◆ What to do ◆
Would you retype, exactly and without the pictures, the lines between the line holding "Reconstruct this image" and the line holding "RAD = math.radians", inclusive, and nothing else?
=== Material provided ===
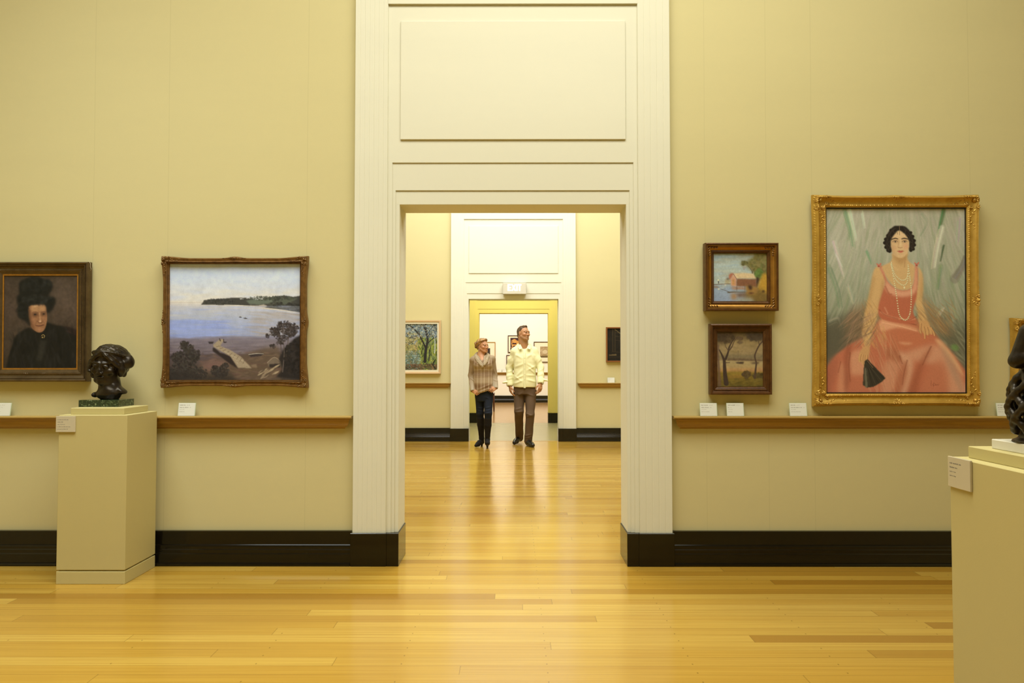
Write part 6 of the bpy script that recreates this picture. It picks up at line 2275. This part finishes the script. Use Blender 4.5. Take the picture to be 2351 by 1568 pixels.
skin_obj(S, 'body', M_SKIN, wom, base, wom_skin)
S = SDF(hc - 0.19, hc + 0.17, 0.003)
L = lambda x, y, z: hc + HR @ (np.array([x, y, z]) * HS)
S.ell(L(0, -0.022, 0.034), np.array((0.082, 0.101, 0.090)) * HS, 0.01, HR)
S.ell(L(0, 0.035, 0.096), np.array((0.056, 0.046, 0.024)) * HS, 0.02, HR)
S.plane(L(0, 0.066, 0.078), HR @ np.array([0, 0.76, -0.65]), k=0.006)
S.plane(L(0, 0, -0.050), HR @ np.array([0, 0.45, -1.0]), k=0.006)
for s_ in (-1, 1):
    S.ell(L(s_ * 0.078, 0.062, -0.005), np.array((0.06, 0.048, 0.066)) * HS, 0.006, HR, '-')
    S.ell(L(s_ * 0.085, -0.008, -0.030), np.array((0.02, 0.022, 0.034)) * HS, 0.004, HR, '-')
    S.chain([L(s_ * 0.03, 0.072, 0.092), L(s_ * 0.062, 0.03, 0.082), L(s_ * 0.078, -0.02, 0.05), L(s_ * 0.06, -0.08, 0.02)], [0.012 * HS, 0.016 * HS, 0.016 * HS, 0.02 * HS], 0.008)
for i in range(9):
    a = math.radians(-70 + 17.5 * i)
    S.ell(L(0.058 * math.sin(a), 0.058 - 0.02 * (1 - math.cos(a)), 0.100 - 0.035 * (1 - math.cos(a))), np.array((0.013, 0.018, 0.014)) * HS, 0.004, HR @ rotm(0, 0, a))
for dx, dy, dz, r in ((0, -0.125, 0.02, 0.042), (0.022, -0.130, 0.045, 0.026), (-0.024, -0.128, 0.042, 0.026), (0.015, -0.14, -0.008, 0.026), (-0.018, -0.14, 0.0, 0.026), (0, -0.10, -0.03, 0.03)):
    S.ell(L(dx, dy, dz), np.array((r, r * 0.8, r)) * HS, 0.006, HR)
nzh = stretch_noise(13, 30, 80, 200)
S.field(lambda X, Y, Z: 0.0026 * nzh(X, Y, Z))


def wom_hair(V):
    c = np.tile(np.array((0.30, 0.165, 0.055)), (len(V), 1))
    return np.clip(c * (1 + 0.38 * nzh(V[:, 0], V[:, 1], V[:, 2]))[:, None], 0.05, 0.8)


skin_obj(S, 'hair', M_HAIRV, wom, base, wom_hair, 0)
b = MB()
for s_ in (-1, 1):
    p0 = L(s_ * 0.076, -0.004, -0.042)
    b = MB()
    b.ball(p0 + np.array([0, 0, -0.010]), 0.0055, 8, 6)
    b.ball(p0 + np.array([0, 0, -0.024]), (0.005, 0.005, 0.010), 8, 6)
    b.build('earring', M_METAL, wom, True, off=base)
# knitted tunic
S = SDF(np.array([-0.36, -0.30, 0.60]) + base, np.array([0.36, 0.30, 1.52]) + base, 0.0042)
rows = []
for zy, xl, xr, b_, dy in ((905, 240, 462, 0.122, -0.01), (850, 230, 464, 0.126, -0.012), (780, 226, 462, 0.124, -0.012), (720, 230, 450, 0.116, -0.006), (660, 234, 442, 0.110, 0.0), (590, 226, 448, 0.120, -0.012), (530, 220, 452, 0.110, 0.0),
                           (496, 232, 436, 0.090, 0.012), (464, 260, 400, 0.070, 0.018)):
    a, c = Q(xl, zy, YF), Q(xr, zy, YF)
    rows.append((a[2], (a[0] + c[0]) / 2, YF + dy, (c[0] - a[0]) / 2, b_))
S.loft(rows, 0.01)
for s_ in (-1, 1):
    q = Q(338 + s_ * 55, 575, YF - 0.075)
    S.ell(q, (0.058, 0.05, 0.055), 0.03)
for sh, el, wr in ((shR, elR, wrR), (shL, elL, wrL)):
    m = sh * 0.5 + nb * 0.5
    sd = -1 if sh[0] < nb[0] else 1
    S.cone(Q(320 + sd * 50, 462, YF + 0.03), sh * 0.85 + nb * 0.15 + np.array([0, 0, 0.012]), 0.034, 0.036, 0.03)
    S.chain([m + np.array([0, 0, -0.03]), sh, el, el * 0.03 + wr * 0.97], [0.052, 0.049, 0.041, 0.037], 0.022)
# slanting hem pulled down by her right hand
h0, h1 = Q(255, 905, YF - 0.1), Q(440, 850, YF - 0.1)
S.plane((h0 + h1) / 2 + np.array([0, 0, -0.006]), (h1[2] - h0[2], 0, -(h1[0] - h0[0])), k=0.004)
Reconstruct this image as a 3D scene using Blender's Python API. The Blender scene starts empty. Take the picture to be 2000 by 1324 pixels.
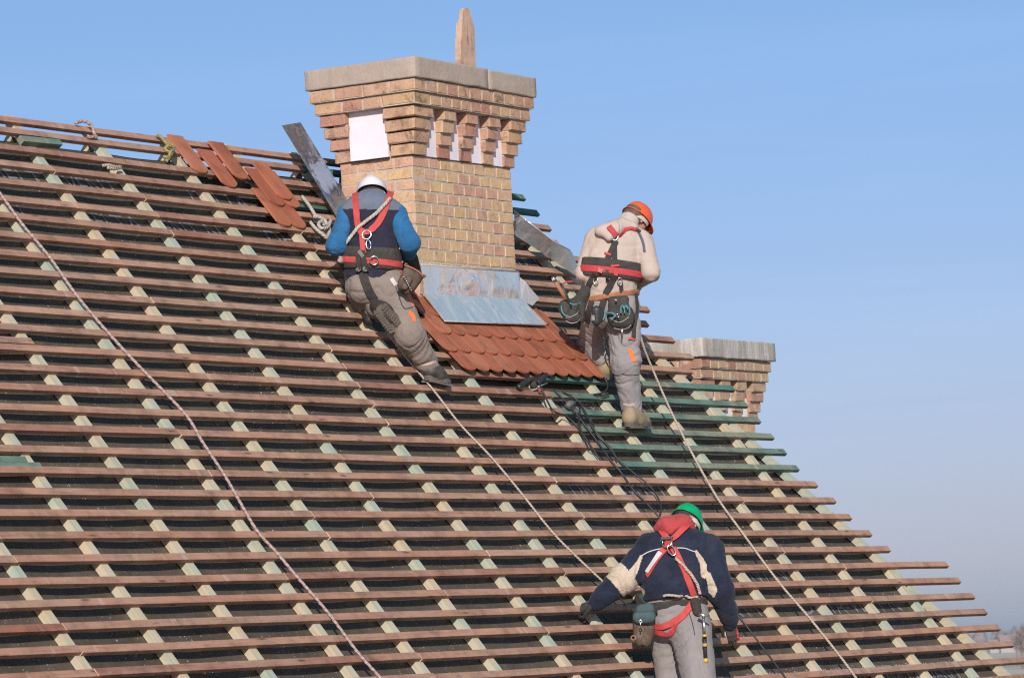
import bpy, bmesh, math, random
import numpy as np
from mathutils import Vector, Matrix, noise
from mathutils.bvhtree import BVHTree

random.seed(7)
rng = np.random.default_rng(7)
scene = bpy.context.scene
COL = scene.collection
RAD = math.radians

# ------------------------------------------------------------------ camera, sky, sun
HZ = 13.0                                   # ridge height above the ground
YAW, PITCH, ROLL = RAD(59.19742), RAD(4.32292), RAD(-3.08279)
FPX = 8316.81                               # focal length in pixels of a 2000 px wide picture
CAM = np.array([-25.5125, -16.38647, -3.63956 + HZ])
fw = np.array([math.sin(YAW) * math.cos(PITCH), math.cos(YAW) * math.cos(PITCH), math.sin(PITCH)])
rt = np.cross(fw, [0, 0, 1]); rt /= np.linalg.norm(rt); up = np.cross(rt, fw)
cr, sr = math.cos(ROLL), math.sin(ROLL)
R0 = cr * rt + sr * up; R1 = -sr * rt + cr * up; R2 = fw

cam_data = bpy.data.cameras.new('camera')
cam = bpy.data.objects.new('camera', cam_data); COL.objects.link(cam)
cam.matrix_world = Matrix(((R0[0], R1[0], -R2[0], CAM[0]), (R0[1], R1[1], -R2[1], CAM[1]),
                           (R0[2], R1[2], -R2[2], CAM[2]), (0, 0, 0, 1)))
cam_data.sensor_width = 36.0
cam_data.lens = FPX / 2000 * 36
cam_data.clip_start = 0.5
cam_data.clip_end = 12000
cam_data.dof.use_dof = True
cam_data.dof.focus_distance = 28.9
cam_data.dof.aperture_fstop = 9.0
scene.camera = cam

SUN_AZ, SUN_EL = RAD(58.5), RAD(24.0)       # azimuth from -Y towards -X
to_sun = Vector((-math.sin(SUN_AZ) * math.cos(SUN_EL), -math.cos(SUN_AZ) * math.cos(SUN_EL), math.sin(SUN_EL)))
world = bpy.data.worlds.new('World'); scene.world = world; world.use_nodes = True
wn = world.node_tree.nodes; wl = world.node_tree.links
bg = wn['Background']
sky = wn.new('ShaderNodeTexSky'); sky.sky_type = 'NISHITA'; sky.sun_disc = False
sky.sun_elevation = SUN_EL
sky.sun_rotation = math.atan2(to_sun.x, to_sun.y)
sky.altitude = 200; sky.air_density = 1.0; sky.dust_density = 0.9; sky.ozone_density = 9.0
tint = wn.new('ShaderNodeMix'); tint.data_type = 'RGBA'; tint.blend_type = 'MULTIPLY'; tint.inputs[0].default_value = 1.0
tint.inputs[7].default_value = (1.52, 0.775, 0.839, 1)       # white balance of the whole sky
veil = wn.new('ShaderNodeMix'); veil.data_type = 'RGBA'; veil.blend_type = 'ADD'; veil.inputs[0].default_value = 1.0
veil.inputs[7].default_value = (0.2, 1.72, 1.92, 1)             # even thin winter haze over the whole sky
wl.new(sky.outputs[0], tint.inputs[6]); wl.new(tint.outputs[2], veil.inputs[6]); tcw = wn.new('ShaderNodeTexCoord'); mpw = wn.new('ShaderNodeMapping'); mpw.inputs['Scale'].default_value = (3.0, 3.0, 42.0); mpw.inputs['Rotation'].default_value = (0.02, 0.03, 0)
nzw = wn.new('ShaderNodeTexNoise'); nzw.inputs['Scale'].default_value = 1.3; nzw.inputs['Detail'].default_value = 5; nzw.inputs['Roughness'].default_value = 0.62; nzw.inputs['Distortion'].default_value = 0.5
rpw = wn.new('ShaderNodeValToRGB'); rpw.color_ramp.elements[0].position = 0.52; rpw.color_ramp.elements[1].position = 0.78
rpw.color_ramp.elements[0].color = (0, 0, 0, 1); rpw.color_ramp.elements[1].color = (0.3, 0.26, 0.23, 1)
cir = wn.new('ShaderNodeMix'); cir.data_type = 'RGBA'; cir.blend_type = 'ADD'; cir.inputs[0].default_value = 1.0
wl.new(tcw.outputs['Generated'], mpw.inputs[0]); wl.new(mpw.outputs[0], nzw.inputs['Vector']); wl.new(nzw.outputs['Fac'], rpw.inputs[0])
wl.new(veil.outputs[2], cir.inputs[6]); wl.new(rpw.outputs[0], cir.inputs[7]); wl.new(cir.outputs[2], bg.inputs[0])
bg.inputs[1].default_value = 0.10

sun_data = bpy.data.lights.new('sun', 'SUN'); sun_data.energy = 4.9; sun_data.angle = RAD(0.5)
sun_data.color = (1.0, 0.93, 0.85)
sun = bpy.data.objects.new('sun', sun_data); COL.objects.link(sun)
sun.rotation_euler = to_sun.to_track_quat('Z', 'Y').to_euler()
sun.location = (-30, -20, 40)

scene.view_settings.view_transform = 'Standard'
scene.view_settings.look = 'None'
scene.view_settings.exposure = 0.0
scene.view_settings.gamma = 1.0
scene.view_settings.use_curve_mapping = False
scene.cycles.max_bounces = 6
scene.cycles.use_denoising = False
scene.cycles.pixel_filter_type = 'BLACKMAN_HARRIS'
scene.cycles.filter_width = 1.2

# ------------------------------------------------------------------ helpers: geometry of the place
S = 0.1625                                  # batten gauge in metres
RP = RAD(51.44456)                          # roof pitch
DV = np.array([0, -math.cos(RP), -math.sin(RP)])   # down the slope
NV = np.array([0, -math.sin(RP), math.cos(RP)])    # roof normal
RIDGE = np.array([0, 0, HZ])
ROOF_M = Matrix(((1, 0, 0, 0), (0, -DV[1], NV[1], 0), (0, -DV[2], NV[2], HZ), (0, 0, 0, 1)))  # local x along, y up slope, z out

def roof_pt(u, v, w=0.0):                   # v in gauges down the slope
    return RIDGE + np.array([u, 0, 0]) + DV * (v * S) + NV * w

def ray(x, y):
    return (x - 1000) / FPX * R0 - (y - 662) / FPX * R1 + R2

def J(x, y, d):                             # point seen at (x, y), d metres in front of the camera
    return CAM + ray(x, y) * d

def on_plane(x, y, n, p0):
    d = ray(x, y); n = np.asarray(n, float)
    return CAM + d * (np.dot(n, np.asarray(p0) - CAM) / np.dot(n, d))

def onR(x, y, w=0.0):
    return on_plane(x, y, NV, RIDGE + NV * w)

def uv_of(P):
    q = np.asarray(P) - RIDGE
    return q[0], float(q @ DV) / S

# ------------------------------------------------------------------ helpers: objects
def link(name, mesh, mats=None, parent=None, M=None):
    o = bpy.data.objects.new(name, mesh); COL.objects.link(o)
    if mats is not None and mesh is not None:
        if not isinstance(mats, (list, tuple)): mats = [mats]
        if len(mesh.materials) == 0:
            for m in mats: mesh.materials.append(m)
    if parent is not None:
        o.parent = parent
        o.matrix_parent_inverse = Matrix.Translation(parent.location).inverted() if parent.type == 'EMPTY' else parent.matrix_basis.inverted() @ Matrix.Identity(4)
    if M is not None: o.matrix_basis = M
    return o

def thing(name, label, cat, loc=(0, 0, 0), group=None):
    o = bpy.data.objects.new(name, None); COL.objects.link(o)
    o.location = Vector(loc); o.empty_display_size = 0.1
    return tag(o, label, cat, group)

def tag(o, label, cat, group=None):
    o['label'] = label; o['category'] = cat
    if group: o['group'] = group
    return o

def mesh_from(verts, faces, name='mesh', smooth=False):
    me = bpy.data.meshes.new(name)
    me.from_pydata([tuple(map(float, v)) for v in verts], [], [tuple(map(int, f)) for f in faces])
    me.update()
    if smooth:
        me.polygons.foreach_set('use_smooth', [True] * len(me.polygons))
    return me

def mesh_np(V, Q, smooth=True):
    me = bpy.data.meshes.new('mesh')
    n, m = len(V), len(Q)
    me.vertices.add(n); me.vertices.foreach_set('co', np.asarray(V, np.float32).ravel())
    me.loops.add(4 * m); me.loops.foreach_set('vertex_index', np.asarray(Q, np.int32).ravel())
    me.polygons.add(m)
    me.polygons.foreach_set('loop_start', np.arange(0, 4 * m, 4, dtype=np.int32))
    me.update(calc_edges=True); me.validate()
    if smooth: me.polygons.foreach_set('use_smooth', np.ones(len(me.polygons), bool))
    return me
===
◆ Task output ◆
Reconstruct this image as a 3D scene using Blender's Python API. The Blender scene starts empty. Take the picture to be 2000 by 1324 pixels.
import bpy, bmesh, math, random
import numpy as np
from mathutils import Vector, Matrix, noise
from mathutils.bvhtree import BVHTree

random.seed(7)
rng = np.random.default_rng(7)
scene = bpy.context.scene
COL = scene.collection
RAD = math.radians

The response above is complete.